We've declared war on empty moments. Every gap — waiting for coffee, riding an elevator, lying in bed before sleep — gets immediately filled. A phone appears. A podcast starts. The silence never quite lands.
I've been noticing what happens when I don't reach for the fill.
There's an initial discomfort. A faint restlessness, like the mind is tapping its foot. Then, if you sit with it long enough, something shifts. Thoughts start to surface that wouldn't have found space otherwise. Not important thoughts necessarily — sometimes just odd ones. Connections that don't fit neatly into the task you were just doing.
I think this is what boredom is for. Not a malfunction, but a mode. A processing state.
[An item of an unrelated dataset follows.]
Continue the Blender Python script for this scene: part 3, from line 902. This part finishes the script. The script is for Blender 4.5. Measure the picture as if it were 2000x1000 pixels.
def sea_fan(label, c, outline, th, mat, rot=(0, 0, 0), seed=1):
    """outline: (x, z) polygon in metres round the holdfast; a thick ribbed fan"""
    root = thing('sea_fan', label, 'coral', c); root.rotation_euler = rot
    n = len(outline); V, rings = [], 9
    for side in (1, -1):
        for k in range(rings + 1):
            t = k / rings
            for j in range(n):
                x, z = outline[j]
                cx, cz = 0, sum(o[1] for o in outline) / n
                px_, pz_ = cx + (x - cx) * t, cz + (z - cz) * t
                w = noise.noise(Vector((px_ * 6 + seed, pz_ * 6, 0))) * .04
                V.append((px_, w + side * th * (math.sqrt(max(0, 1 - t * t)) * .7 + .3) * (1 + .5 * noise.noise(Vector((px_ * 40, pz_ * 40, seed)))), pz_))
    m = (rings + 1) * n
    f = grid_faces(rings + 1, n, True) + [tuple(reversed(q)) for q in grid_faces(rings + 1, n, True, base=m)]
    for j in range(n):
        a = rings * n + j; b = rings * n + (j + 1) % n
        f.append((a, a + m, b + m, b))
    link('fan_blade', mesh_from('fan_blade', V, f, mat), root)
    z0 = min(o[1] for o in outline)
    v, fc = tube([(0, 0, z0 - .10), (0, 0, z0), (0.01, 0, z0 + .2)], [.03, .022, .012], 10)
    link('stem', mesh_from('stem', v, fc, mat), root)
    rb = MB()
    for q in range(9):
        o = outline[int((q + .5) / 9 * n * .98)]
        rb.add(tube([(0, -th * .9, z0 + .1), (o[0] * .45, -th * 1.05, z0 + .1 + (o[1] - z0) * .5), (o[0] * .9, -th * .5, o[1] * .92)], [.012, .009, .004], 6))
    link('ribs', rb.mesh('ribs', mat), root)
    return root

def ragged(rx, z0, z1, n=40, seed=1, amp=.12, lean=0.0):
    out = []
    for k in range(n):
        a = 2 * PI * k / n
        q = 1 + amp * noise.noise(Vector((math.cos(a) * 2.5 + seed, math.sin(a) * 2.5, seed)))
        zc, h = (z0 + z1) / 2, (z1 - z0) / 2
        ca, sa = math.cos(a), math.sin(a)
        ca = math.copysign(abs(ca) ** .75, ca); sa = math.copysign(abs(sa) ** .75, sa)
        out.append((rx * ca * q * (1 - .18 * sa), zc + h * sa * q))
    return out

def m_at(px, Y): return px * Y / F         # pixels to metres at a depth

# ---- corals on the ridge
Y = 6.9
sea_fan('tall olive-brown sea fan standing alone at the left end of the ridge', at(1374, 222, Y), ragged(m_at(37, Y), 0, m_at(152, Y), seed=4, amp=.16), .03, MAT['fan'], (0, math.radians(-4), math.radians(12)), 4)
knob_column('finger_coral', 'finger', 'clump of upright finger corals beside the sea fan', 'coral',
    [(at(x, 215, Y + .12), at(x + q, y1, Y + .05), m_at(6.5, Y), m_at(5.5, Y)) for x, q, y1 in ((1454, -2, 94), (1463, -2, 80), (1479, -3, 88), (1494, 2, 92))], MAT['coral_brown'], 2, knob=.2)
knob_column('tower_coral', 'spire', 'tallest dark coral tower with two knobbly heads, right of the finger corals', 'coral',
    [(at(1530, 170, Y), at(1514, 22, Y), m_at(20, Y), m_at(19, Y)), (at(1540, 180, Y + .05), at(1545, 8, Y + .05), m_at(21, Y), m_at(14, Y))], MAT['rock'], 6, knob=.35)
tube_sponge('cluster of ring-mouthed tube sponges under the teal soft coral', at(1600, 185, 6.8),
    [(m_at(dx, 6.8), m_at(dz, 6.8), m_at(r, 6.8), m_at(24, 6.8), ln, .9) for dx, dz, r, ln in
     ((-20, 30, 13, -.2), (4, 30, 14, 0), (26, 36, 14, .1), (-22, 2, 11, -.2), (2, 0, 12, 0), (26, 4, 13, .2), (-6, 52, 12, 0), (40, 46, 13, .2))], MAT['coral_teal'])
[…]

The brain doesn't stop when stimulation does. It starts sorting. Recent experiences get re-examined from odd angles. Half-formed ideas bump into each other. Some of what feels like "just spacing out" is probably the closest thing the mind has to maintenance mode.
There's a telling pattern: most people report their best ideas coming in the shower, on walks, while driving. Places where the hands are occupied and the inputs are low. Not zero — just low enough that the background process can surface.
We've optimized the boring moments out of our days. Maybe we optimized something else out too.
I'm not making a grand case for sitting in empty rooms. Just noticing that the urge to fill every gap is worth questioning. Some of the best thinking happens in the pauses — if you let the pauses exist.